Monday, June 27, 2005

Keeping and Talking the Word 4

After a relaxing weekend, we gathered together again and spent the day reading Augustine, Kirkegaard, Heschel, and Acts 8.

We first returned to Acts 8 to learn about the kind of preacher Philip was.  Tim said that Philip had three traits that all ought to be characteristic of all preachers.

First, Philip was a pastor.

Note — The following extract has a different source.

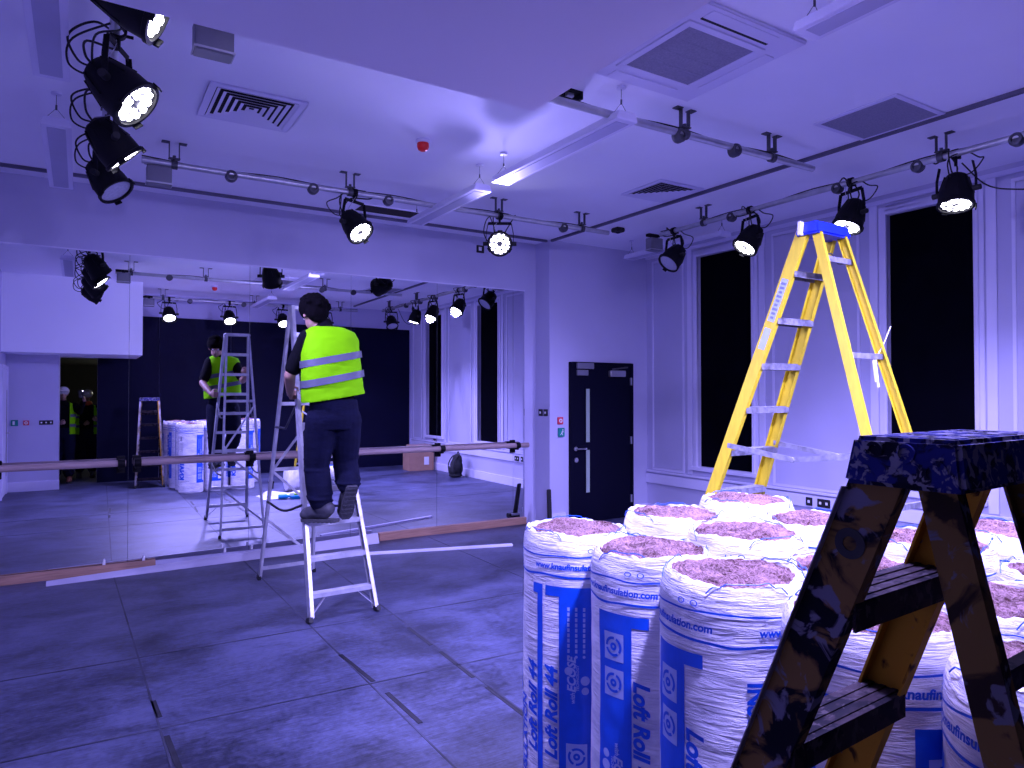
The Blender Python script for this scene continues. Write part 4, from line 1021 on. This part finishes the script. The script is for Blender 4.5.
# label stickers on the near rail, white cable ties on the rear rung, blue and white tag on the cap
for z0, z1, m_ in ((2.06, 2.30, 'printlight'), (1.90, 2.02, 'printlight')):
    a, b = fp(-1, z0), fp(-1, z1); o_ = -X*.0035
    MB().beam(a+o_, b+o_, .045, .001, Y).build('rail_label', M[m_], t)
m = MB()
for k in range(9):
    z0 = 2.075+k*.024; a, b = fp(-1, z0)-X*.0045, fp(-1, z0+.013)-X*.0045; m.beam(a, b, .022+.006*(k % 3), .0008, Y)
m.build('rail_label_print', M['printgrey'], t)
m = MB(); p_ = W(-.139-.01, .045, 2.606); m.beam(W(-.172, .03, 2.532), W(-.168, .03, 2.609), .022, .030, Y); m.build('cap_tag', M['signwhite'], t, bevel=.002)
m = MB(); q = rp(1, 1.84); m.tube([q-X*.08, q-X*.06-V((0, 0, .10)), q-X*.045-V((0, 0, .17))], .008, 6, 5); m.tube([q-X*.06, q+V((0, 0, .06)), q+X*.03-Y*.03+V((0, 0, .17))], .0035, 6, 5); m.tube([q-X*.10, q-X*.085-V((0, 0, .07)), q-X*.07-V((0, 0, .14))], .006, 6, 5); m.build('cable_tie', M['signwhite'], t, smooth=True)
m = MB(); q0, q1 = rp(-1, 2.39), rp(1, 2.39); m.tube([q0, q0*.7+q1*.3+V((0, 0, .03)), q0*.45+q1*.55-V((0, 0, .02)), q1+V((0, 0, .01))], .004, 6, 6); m.build('tie_wire', M['steeldark'], t)

old = dict(ribs=3, fl_d=.040, fw=.070, ff=.026, rw=.046, rf=.022, td=.075, gap=.235, rail=M['oldyellow'], rail2=M['oldyellow2'], rear=M['oldyellow3'], tread=M['oldtread'], cap=M['oldcap'], caph=.066, capx=.012, capd=.068, braces=True, capflare=.010, capbev=.006)
t, W, fp, rp, X, Y = ladder('splashed_stepladder', 'paint splashed stepladder with blue cap in the near foreground', 1.088, .523, .06, 1.572, .150, .046, .017, .375, .245, 6, .160, old, (.30, 1.27))
for sd in (-1, 1):
    m = MB(); m.beam(fp(sd, .05, dy=.0375), fp(sd, 1.50, dy=.0375), .028, .002, X); m.build('rail_edge', M['paleedge'], t)
m = MB()
for (y, z, r_) in ((.035, 1.555, .011), (-.005, 1.552, .013), (.05, 1.525, .010), (.012, 1.522, .011), (-.042, 1.53, .016)):   # moulded rings on the cap's end
    p_ = W(-.150-.012-.004, y, z); m.lathe([(r_*.62, 0), (r_*.62, .004), (r_, .004), (r_, 0)], p_, -X, 20)
m.build('cap_boss', M['oldcap'], t)
m = MB()
for k in range(4): x = -.12+k*.08; m.box(0, 0, 0, .001, .001, .001) if False else m.beam(W(x, -.055, 1.5722), W(x, .055, 1.5722), .04, .0012, X)
m.build('cap_tread_pad', M['oldcap'], t, bevel=.002)
m = MB(); p_ = fp(-1, 1.42)-X*.003; m.lathe([(.010, 0), (.022, 0), (.022, .001), (.010, .001), (.010, 0)], p_, -X, 24); m.build('rail_badge', M['blackplastic'], t)
for sd in (-1, 1):
    a, b = fp(sd, .80), rp(sd, .80); m = MB(); m.beam(a, (a+b)/2-V((0, 0, .03)), .022, .005, V((0, 0, 1))); m.beam((a+b)/2-V((0, 0, .03)), b, .022, .005, V((0, 0, 1))); m.build('spreader', M['aluworn'], t)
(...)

Tim had a few creative definitions of what this meant.  “Pastors are sheepdogs.  We run around the flock and bark.”  He continued, “Pastors remind the people of God - that they belong to God… We remind people how these incidents [in the Bible] connect to other incidents and make a whole.  It’s your job to talk about God and tell them who God is and how God is at play… We tell them their names, we tell them about their family, we tell them about significant events in their past.”

Jim noted that this functions as a starting point for confession.  God reminds us of the covenant; we know where we need to be by being reminded of who we are and where we’ve been.

Second, Philip was a theologian.  Although we have no record of what Philip said, we do have record of his theological method.  He was a spiritual director, he gave careful attention to Scripture, and he attended to the administration of the sacraments.  “All of these,” Tim said, “are what pastors do when they conceive of themselves primarily as theologians.  They work the angles of attentiveness to the Word, the people, the sacraments of the church.”  Tim also noted that the eunuch in Acts 8 “is changing the location of the interpretive act to the hands and feet – the things that I must do in order to live this passage out.”  He continued, “At the very least, pastors as theologians must be practical theologians – that is, the lived life of the people.”

Mid-sentence, Tim illustrated this by leaving the room and beckoning us to follow.  He led us to the stairwell of the library and walked us to the top floor.  As our breathing became heavier and our heart rate slowly increased, he reminded us of the stairs up to the temple mount.  They were long, irregular, and slow-going.  Approaching God requires one foot in front of the other – it is a long journey of walking and not simply an instant of spiritual satisfaction.  In the same way, Philip walked the road with the eunuch, just as pastors ought to.  Rather than provide data and pure exegesis, pastors ought to walk with others and not simply explain.  They ought to show and do, keep and talk the Word, and this requires the same sweat required to climb five flights of stairs.

Third, Tim showed us how Philip was an evangelist.  In the text, as Philip and the eunuch come out of the water, the Spirit snatches (literally “raptures”) Philip and plants him into Caesarea, which Tim described as the Las Vegas of Philistine country.  Philip, as a follower of Jesus of Nazareth, fervently spread the Gospel there, just as pastors ought to.  Tim asked of us, “If not us, then who?  If not now, then when?  If not here, then where?  If we as pastors are not interested, then who will be?”  Closing our discussion, Tim said, “Every sermon ought to be evangelistic, because every point of doctrine, every aspect of revelation is a point of entry for someone into the faith.”

Closing our discussion, Tim quoted Bruce McCormick: “What churches need are theologians and pastors who are willing to die to self; who have so completely surrendered their lives, plans, hopes, fears, and concerns to the Lordship of Jesus Christ that their theologizing gives impression first and foremost to their own hunger and thirst for righteousness.”

As we left for lunch, Tim said, “Theology is manna.  It is the stuff with which God feeds our souls.  The Church doesn’t need more theological talking heads, it needs more theologians who crave God.”